In equipment-only financing transactions, cash flow is the primary repayment source. If future cash flow isn’t strong, the deal won’t be sustainable.

Cash flow plays a different role in Accounts Receivable (A/R) and Inventory Financing. While the collateral itself drives repayment, healthy cash flow is vital to cover operating expenses, reduce financial stress, and keep the business positioned for growth.

In every situation, we’re not just asking, “Can the loan be repaid?” We’re also asking, “Will this financing give the company the breathing room it needs to succeed long-term?”

We are transparent about why we occasionally decline opportunities. The primary reasons are:

  • Collateral-Related: The assets are not performing as expected, or there simply isn’t enough collateral to cover obligations.
  • Cash Flow-Related: If projected cash flow is insufficient and no viable solution exists, the deal cannot move forward.

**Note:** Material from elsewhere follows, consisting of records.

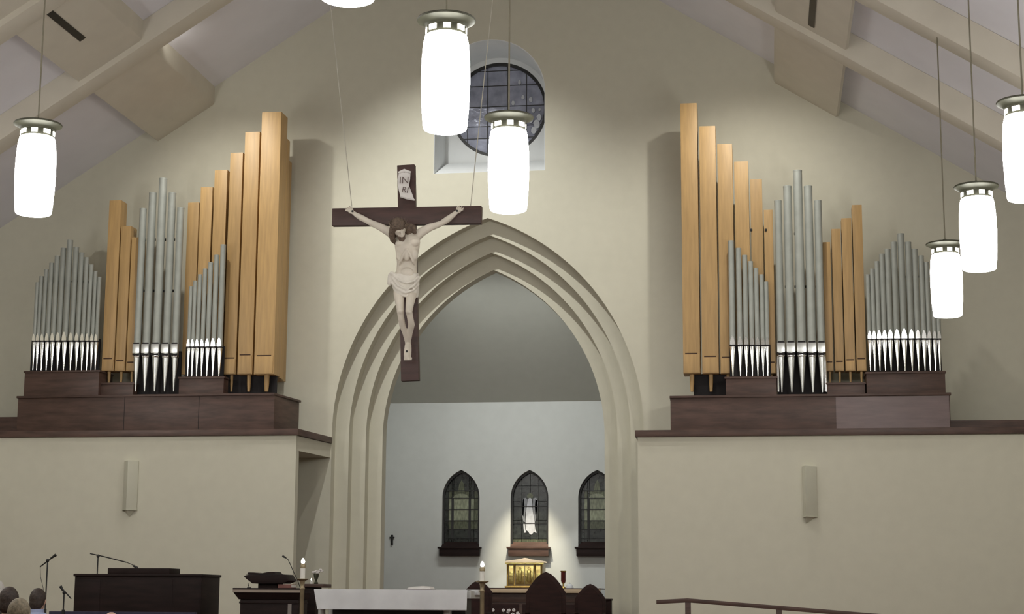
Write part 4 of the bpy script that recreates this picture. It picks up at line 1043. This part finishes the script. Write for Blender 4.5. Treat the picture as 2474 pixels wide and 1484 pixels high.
# small cross on the chancel wall
q = at(947, 1304, BY-.02)
wc = thing('wall_cross', (q.x, BY-.015, q.z-.09), 'small dark cross hanging on the chancel back wall at its left end', 'cross')
part('upright', MB().box(q.x-.018, q.x+.018, BY-.03, BY, q.z-.10, q.z+.085), 'black', wc, .003)
part('crossbar', MB().box(q.x-.045, q.x+.045, BY-.028, BY, q.z+.02, q.z+.05), 'black', wc, .003)

# ------------------------------------------------------------------ worshippers, seen from behind
def person(px, ytop, Y, label, hair, coat, hw=None, floor=0, bow=0, collar=None, bald=False, turn=0):
    top = at(px, ytop, Y); x = top.x; H = top.z-floor; s = H/1.70
    t = thing('person', (x, Y, floor), label, 'person')
    def V(a, b, c): return Vector((x+a*s, Y+b*s, floor+c*s))
    b = MB()
    b.loft([(V(0, 0, .86), .15*s, .10*s), (V(0, 0, .95), .165*s, .115*s), (V(0, 0, 1.08), .135*s, .095*s), (V(0, -.01, 1.22), .16*s, .11*s), (V(0, -.01, 1.34), .185*s, .11*s), (V(0, 0, 1.41), .15*s, .085*s), (V(0, 0, 1.45), .06*s, .055*s)], 18)
    b.tube([V(0, 0, 1.40), V(0, .01, 1.48), V(0, .02+bow*.3, 1.54)], [.058*s, .052*s, .052*s], 12)
    hc = V(0, .03+bow, 1.585-bow*.2)
    b.ell(hc, (.076*s, .095*s, .112*s), 16, 10); b.ell(hc+Vector((0, .04*s, -.05*s)), (.055*s, .05*s, .06*s), 12, 8)
    b.tube([hc+Vector((0, .088*s, .02*s)), hc+Vector((0, .118*s, -.02*s)), hc+Vector((0, .09*s, -.03*s))], [.01*s, .016*s, .01*s], 8)
    for q in (-1, 1):
        b.ell(hc+Vector((q*.078*s, 0, -.01*s)), (.012*s, .02*s, .03*s), 8, 6)
        b.tube([V(q*.17, 0, 1.37), V(q*.22, .0, 1.24), V(q*.235, .02, 1.08), V(q*.22, .08, .95), V(q*.20, .13, .86)], [.052*s, .048*s, .040*s, .034*s, .026*s], 10)
        w_ = V(q*.20, .13, .85); b.ell(w_+Vector((0, .02*s, -.04*s)), (.016*s, .034*s, .045*s), 10, 8)
        for k in range(4): b.tube([w_+Vector((0, (.045-.022*k)*s, -.06*s)), w_+Vector((-q*.01*s, (.05-.022*k)*s, (-.105-.01*(k in (1, 2)))*s)), w_+Vector((-q*.025*s, (.05-.022*k)*s, -.135*s))], [.010*s, .009*s, .007*s], 6)
        b.tube([w_+Vector((0, .03*s, -.02*s)), w_+Vector((-q*.02*s, .065*s, -.05*s)), w_+Vector((-q*.02*s, .07*s, -.08*s))], [.011*s, .010*s, .008*s], 6)
        b.tube([V(q*.09, 0, .90), V(q*.095, 0, .70), V(q*.095, .01, .48), V(q*.095, -.01, .35), V(q*.095, -.02, .10)], [.092*s, .082*s, .056*s, .055*s, .036*s], 12)
        b.ell(V(q*.10, .05, .04), (.045*s, .12*s, .038*s), 12, 8)
    body = solid('body', b, 'skin', t, .014, 2)
    g = MB()
    g.loft([(V(0, 0, .80), .18*s, .14*s), (V(0, 0, .95), .182*s, .135*s), (V(0, 0, 1.08), .158*s, .12*s), (V(0, -.01, 1.22), .178*s, .13*s), (V(0, -.01, 1.34), .20*s, .125*s), (V(0, 0, 1.42), .165*s, .10*s), (V(0, 0, 1.465), .07*s, .066*s)], 20)
    for q in (-1, 1): g.tube([V(q*.17, 0, 1.37), V(q*.225, .0, 1.24), V(q*.24, .02, 1.08), V(q*.222, .08, .95), V(q*.20, .12, .88)], [.070*s, .064*s, .056*s, .048*s, .040*s], 12)
    solid('jacket', g, coat, t, .014, 2)
    tr = MB()
    for q in (-1, 1): tr.tube([V(q*.09, 0, .92), V(q*.095, 0, .70), V(q*.095, .01, .48), V(q*.095, -.01, .30), V(q*.095, -.02, .07)], [.105*s, .095*s, .075*s, .07*s, .062*s], 12)
    solid('trousers', tr, 'coat', t, .014, 2)
    if collar: part('collar', MB().lathe(x, Y+.01, [(.066*s, floor+1.43*s), (.072*s, floor+1.46*s), (.068*s, floor+1.495*s), (.06*s, floor+1.49*s)], 18), collar, t)
    if hair:
        h = MB(); h.ell(hc+Vector((0, -.014*s, .018*s)), (.086*s, .098*s, .112*s), 16, 10); h.ell(hc+Vector((0, -.05*s, -.03*s)), (.074*s, .06*s, .085*s), 14, 9)
        solid('hair', h, hair, body, .010, 2)
    return t
person(91, 1424, 17.0, 'person with short dark brown hair and pale blue shirt at the lower left', 'browncut', 'shirt', collar='shirt')
person(45, 1449, 11.6, 'person with greying blond hair at the bottom left corner', 'greyhair', 'navy')
person(-9, 1404, 18.6, 'white-haired person at the left frame edge, mostly hidden behind others', 'whitehair', 'coat')
person(21, 1421, 14.2, 'dark-haired person in a dark coat between the white-haired one and the blue shirt', 'browncut', 'coat')
person(266, 1478, 12.0, 'bald person whose crown just shows below the organ console', None, 'coat')
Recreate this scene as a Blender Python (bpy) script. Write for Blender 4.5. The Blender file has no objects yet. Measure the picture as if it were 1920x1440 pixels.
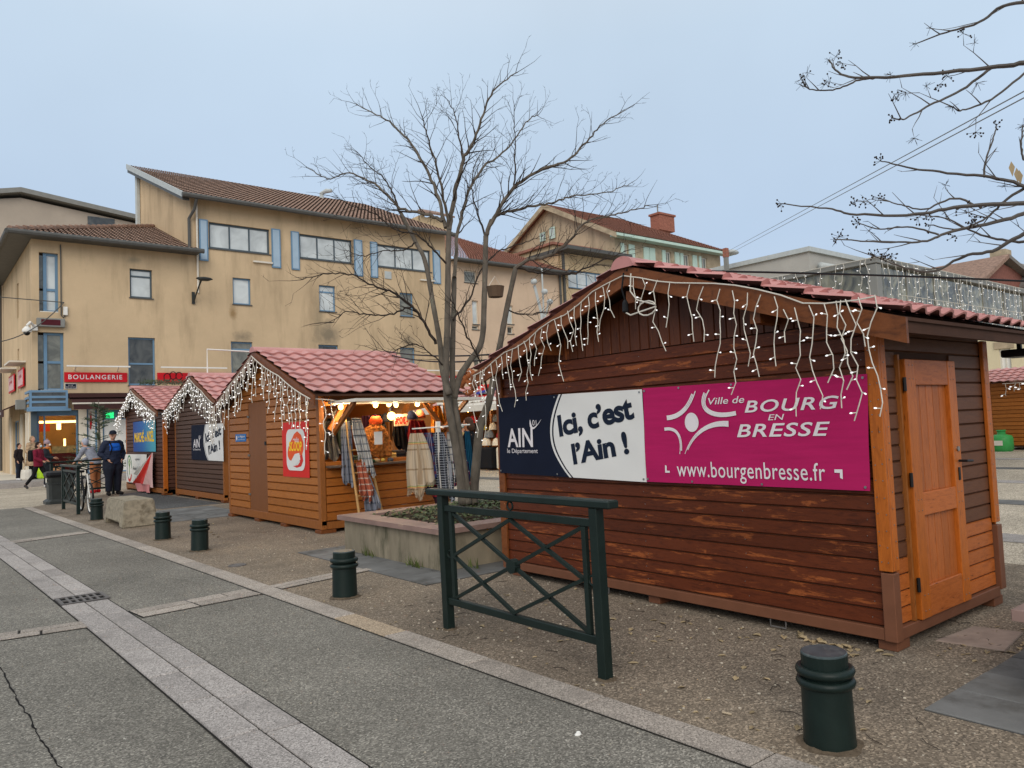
import bpy, bmesh, math, random
from mathutils import Vector, Matrix, noise

rnd = random.Random(11)
scene = bpy.context.scene
col = scene.collection
V = Vector

# ------------------------------------------------------------------ camera
FPX, PX, PY = 1430.0, 960.0, 720.0
ROT = Matrix(((0.78095283, -0.00174710, -0.62458756),
              (-0.62319584, -0.06895708, -0.77901981),
              (-0.04170871, 0.99761810, -0.05494101)))
EYE = V((0, 0, 1.5))
cam_data = bpy.data.cameras.new('camera')
cam_data.sensor_width = 36.0
cam_data.lens = FPX / 1920.0 * 36.0
cam_data.clip_start = 0.05
cam_data.clip_end = 2000
cam = bpy.data.objects.new('camera', cam_data)
cam.matrix_world = Matrix.Translation(EYE) @ ROT.to_4x4()
col.objects.link(cam)
scene.camera = cam

# ------------------------------------------------------------------ sky, sun, exposure
world = bpy.data.worlds.new('World')
scene.world = world
world.use_nodes = True
wn, wl = world.node_tree.nodes, world.node_tree.links
bg = wn['Background']
sky = wn.new('ShaderNodeTexSky')
sky.sky_type = 'NISHITA'
sky.sun_disc = False
SUN_EL, SUN_AZ = math.radians(30), math.radians(226)      # azimuth of the direction TO the sun, from +X
sky.sun_elevation = SUN_EL
sky.sun_rotation = math.radians(90) - SUN_AZ
sky.air_density, sky.dust_density, sky.ozone_density = 1.0, 3.0, 1.0
# overcast veil: brighter towards the zenith, as an overcast sky is
tc = wn.new('ShaderNodeTexCoord')
sep = wn.new('ShaderNodeSeparateXYZ')
wl.new(tc.outputs['Generated'], sep.inputs[0])
ramp = wn.new('ShaderNodeValToRGB')
e = ramp.color_ramp.elements
e[0].position, e[0].color = 0.0, (5.55, 6.4, 7.5, 1)
e[1].position, e[1].color = 1.0, (11.0, 10.8, 10.2, 1)
for p_, c_ in ((0.22, (4.95, 6.25, 8.0, 1)), (0.45, (5.8, 7.1, 8.5, 1))):
    x_ = e.new(p_); x_.color = c_
wl.new(sep.outputs['Z'], ramp.inputs[0])
cl = wn.new('ShaderNodeTexNoise')
cl.inputs['Scale'].default_value = 2.2
cl.inputs['Detail'].default_value = 4
wl.new(tc.outputs['Generated'], cl.inputs['Vector'])
clm = wn.new('ShaderNodeMapRange')
clm.inputs['From Min'].default_value, clm.inputs['From Max'].default_value = 0.3, 0.7
clm.inputs['To Min'].default_value, clm.inputs['To Max'].default_value = 0.945, 1.05
wl.new(cl.outputs['Fac'], clm.inputs['Value'])
cmul = wn.new('ShaderNodeVectorMath'); cmul.operation = 'SCALE'
wl.new(ramp.outputs['Color'], cmul.inputs[0]); wl.new(clm.outputs['Result'], cmul.inputs['Scale'])
mixs = wn.new('ShaderNodeMix'); mixs.data_type = 'RGBA'
mixs.inputs['Factor'].default_value = 0.9
wl.new(sky.outputs['Color'], mixs.inputs['A'])
wl.new(cmul.outputs['Vector'], mixs.inputs['B'])
wl.new(mixs.outputs['Result'], bg.inputs['Color'])
bg.inputs['Strength'].default_value = 0.1

sd = bpy.data.lights.new('sun', 'SUN')
sd.energy = 1.5
sd.angle = math.radians(40)
sd.color = (1.0, 0.9, 0.77)
sun = bpy.data.objects.new('sun', sd)
tosun = V((math.cos(SUN_EL) * math.cos(SUN_AZ), math.cos(SUN_EL) * math.sin(SUN_AZ), math.sin(SUN_EL)))
sun.rotation_euler = tosun.to_track_quat('Z', 'Y').to_euler()
sun.location = (0, -5, 30)
col.objects.link(sun)

vs = scene.view_settings
vs.view_transform = 'Standard'
vs.look = 'None'
vs.gamma = 1.0
vs.exposure = 0.1
vs.use_curve_mapping = False

# ------------------------------------------------------------------ measuring helpers (photo pixel -> place in the square)
def ray(px, py): return ROT @ V((px - PX, PY - py, -FPX))
def gnd(px, py, z=0.0):
    d = ray(px, py); return EYE + d * ((z - EYE.z) / d.z)
def onx(px, py, x):
    d = ray(px, py); return EYE + d * (x / d.x)
def ony(px, py, y):
    d = ray(px, py); return EYE + d * (y / d.y)
def atd(px, py, dep): return EYE + ray(px, py) * (dep / FPX)

# ------------------------------------------------------------------ object helpers
def tag(o, label=None, cat=None, group=None, kind=None):
    if label: o['label'] = label
    if cat: o['category'] = cat
    if group: o['group'] = group
    if kind: o['kind'] = kind
    return o
def thing(name, loc, label, cat, group=None, rz=0.0):
    o = bpy.data.objects.new(name, None)
    o.empty_display_size = 0.2
    o.location = loc; o.rotation_euler = (0, 0, rz)
    col.objects.link(o)
    return tag(o, label, cat, group)
def wloc(o):
    p = V((0, 0, 0))
    while o is not None:
        p += o.location; o = o.parent
    return p
def copy_tree(o, parent=None):
    c = o.copy(); col.objects.link(c)
    c.parent = parent
    for ch in o.children: copy_tree(ch, c)
    return c
def link_mesh(name, me, mat, parent=None, loc=(0, 0, 0)):
    o = bpy.data.objects.new(name, me)
    if mat is not None and len(me.materials) == 0: me.materials.append(mat)
    o.location = loc
    col.objects.link(o)
    if parent is not None: o.parent = parent
    return o

_ts = bpy.data.scenes.new('workbench')      # small side scene for evaluating text and union surfaces quickly
def evaluated_mesh(o):
    _ts.collection.objects.link(o); vl = _ts.view_layers[0]; vl.update()
    me = bpy.data.meshes.new_from_object(o.evaluated_get(vl.depsgraph))
    bpy.data.objects.remove(o); return me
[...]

In many cases, we work with the borrower to explore solutions such as bringing in new capital, restructuring obligations, or collaborating with the bank to make the deal work. If those solutions are realistic and achievable, we proceed.

At Celtic Capital, our mission is simple: to find ways to get deals done. We’re known for taking on transactions that other lenders pass on and for structuring creative working capital financing solutions that make sense for both the borrower and the business’s future.

As an independent lender, working with companies nationwide, Celtic Capital is willing and able to alter price and deal structure and expand lines of credit to handle its clients’ increased revenues; and when cash flow is an issue, will look toward providing an inventory facility to help offset lost cash flow.